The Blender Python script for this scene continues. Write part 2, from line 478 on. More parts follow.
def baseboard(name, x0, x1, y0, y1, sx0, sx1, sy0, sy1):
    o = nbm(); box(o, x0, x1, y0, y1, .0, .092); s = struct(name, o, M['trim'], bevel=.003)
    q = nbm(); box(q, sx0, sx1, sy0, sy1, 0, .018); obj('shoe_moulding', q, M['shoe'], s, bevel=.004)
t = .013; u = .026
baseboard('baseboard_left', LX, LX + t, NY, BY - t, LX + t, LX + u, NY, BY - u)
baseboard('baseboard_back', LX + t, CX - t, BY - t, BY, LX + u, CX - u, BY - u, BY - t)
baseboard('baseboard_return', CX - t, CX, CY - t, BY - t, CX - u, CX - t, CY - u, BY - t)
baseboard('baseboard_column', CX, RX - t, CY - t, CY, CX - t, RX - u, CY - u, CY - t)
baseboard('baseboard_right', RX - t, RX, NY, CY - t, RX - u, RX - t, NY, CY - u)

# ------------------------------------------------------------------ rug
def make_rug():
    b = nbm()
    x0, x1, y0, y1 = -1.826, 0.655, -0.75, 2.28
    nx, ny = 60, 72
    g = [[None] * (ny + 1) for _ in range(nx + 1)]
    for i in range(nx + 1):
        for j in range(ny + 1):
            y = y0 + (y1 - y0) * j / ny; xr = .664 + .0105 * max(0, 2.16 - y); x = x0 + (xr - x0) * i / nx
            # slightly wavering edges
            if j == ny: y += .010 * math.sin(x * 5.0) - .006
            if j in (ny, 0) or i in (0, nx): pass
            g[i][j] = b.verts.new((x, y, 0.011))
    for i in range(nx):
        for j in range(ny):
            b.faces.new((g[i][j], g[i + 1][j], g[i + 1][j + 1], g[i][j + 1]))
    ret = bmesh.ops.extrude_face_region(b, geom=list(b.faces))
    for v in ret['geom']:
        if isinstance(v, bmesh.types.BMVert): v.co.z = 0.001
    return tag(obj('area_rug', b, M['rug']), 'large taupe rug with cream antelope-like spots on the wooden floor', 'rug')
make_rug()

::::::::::

▸ **Given request**
Quote exactly the stretch of lines above that starts at the first one and ends at the line with "baseboard('baseboard_right', RX - t, RX, NY, CY", and nothing beyond it.

▸ **Exercise answer**
The Blender Python script for this scene continues. Write part 2, from line 478 on. More parts follow.
def baseboard(name, x0, x1, y0, y1, sx0, sx1, sy0, sy1):
    o = nbm(); box(o, x0, x1, y0, y1, .0, .092); s = struct(name, o, M['trim'], bevel=.003)
    q = nbm(); box(q, sx0, sx1, sy0, sy1, 0, .018); obj('shoe_moulding', q, M['shoe'], s, bevel=.004)
t = .013; u = .026
baseboard('baseboard_left', LX, LX + t, NY, BY - t, LX + t, LX + u, NY, BY - u)
baseboard('baseboard_back', LX + t, CX - t, BY - t, BY, LX + u, CX - u, BY - u, BY - t)
baseboard('baseboard_return', CX - t, CX, CY - t, BY - t, CX - u, CX - t, CY - u, BY - t)
baseboard('baseboard_column', CX, RX - t, CY - t, CY, CX - t, RX - u, CY - u, CY - t)
baseboard('baseboard_right', RX - t, RX, NY, CY - t, RX - u, RX - t, NY, CY - u)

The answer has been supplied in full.